Section 6: Results & Conclusion

 

  Results:

        After continuous tunning and the use of different algorithm, the research aim to determine the impact of tariffs on GPD per capita growth. A final recall score of 45% indicates that less than half of instances were found where tariffs have had a significant impact on GDP per capita Growth. This means the model is capturing only less than half instances where tariffs significantly impact GDP per Capita growth. The model may not be ideal, after tunings and the use of multiple algorithms, the suitable next step could be gathering more data on the economy to clearly respond.

  Conclusion:

       Shortage in manufacturing supplies resulting in manufacturing companies going out of business, this result in a rise on the Unemployment rate.

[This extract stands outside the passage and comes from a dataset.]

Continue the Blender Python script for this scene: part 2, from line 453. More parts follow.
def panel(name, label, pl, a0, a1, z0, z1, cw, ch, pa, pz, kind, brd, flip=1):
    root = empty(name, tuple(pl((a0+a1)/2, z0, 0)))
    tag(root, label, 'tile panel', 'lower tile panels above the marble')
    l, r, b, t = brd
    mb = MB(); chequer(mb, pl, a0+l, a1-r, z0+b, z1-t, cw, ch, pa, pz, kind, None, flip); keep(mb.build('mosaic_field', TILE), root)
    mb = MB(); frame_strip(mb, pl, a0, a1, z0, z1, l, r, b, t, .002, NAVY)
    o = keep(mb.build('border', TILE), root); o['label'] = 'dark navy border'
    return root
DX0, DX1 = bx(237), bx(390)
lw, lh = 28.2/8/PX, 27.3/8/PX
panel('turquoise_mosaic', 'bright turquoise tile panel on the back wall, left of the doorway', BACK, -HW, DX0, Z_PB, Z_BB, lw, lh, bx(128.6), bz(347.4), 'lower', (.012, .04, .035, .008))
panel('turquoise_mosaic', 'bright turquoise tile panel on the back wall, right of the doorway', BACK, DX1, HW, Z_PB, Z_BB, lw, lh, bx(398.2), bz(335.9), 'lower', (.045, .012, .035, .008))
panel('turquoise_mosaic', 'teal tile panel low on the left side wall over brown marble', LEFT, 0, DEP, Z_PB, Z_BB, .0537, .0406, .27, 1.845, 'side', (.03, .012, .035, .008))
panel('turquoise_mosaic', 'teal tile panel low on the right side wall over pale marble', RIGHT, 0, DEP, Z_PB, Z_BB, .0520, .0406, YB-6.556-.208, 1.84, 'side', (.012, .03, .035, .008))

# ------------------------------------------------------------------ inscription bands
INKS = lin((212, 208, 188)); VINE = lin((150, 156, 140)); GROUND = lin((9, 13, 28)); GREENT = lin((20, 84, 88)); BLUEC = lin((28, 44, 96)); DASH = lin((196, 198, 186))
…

The Unemployment rising puts not only the population on a tied budget but it also put the country's economy on a difficult spot. Unemployment rate shortens consumption, the U.S. economy being heavily based on consumption would experience a recession. Tariffs negatively impacting import of goods, would create shortage which would result in an Inflation. Inflation would create a rise in the price of everything which would also shortens consumption.

 

      Tariffs negatively impacting Unemployment rate as well as inflation in prices which would heavily impact the GDP per capita Growth rate. The use of tariffs could have both positive and negative impacts on an economy. The negative Impact could be felt immediately, where the positive impacts are usually played on a down the road result. Tariffs have quite a great impact on the country GDP per capita Growth, it could totally shortens the country economic abilities.

 

      Tariffs do have a significant impact on GDP per capita growth. The impact could either direct or indirect, short term or long term, positive or negative. The true direction of the impact of tariffs on GDP per capita can be determine by the politics behind the specific tariffs but we can safely conclude tariffs have a significant impact on GDP per capita growth.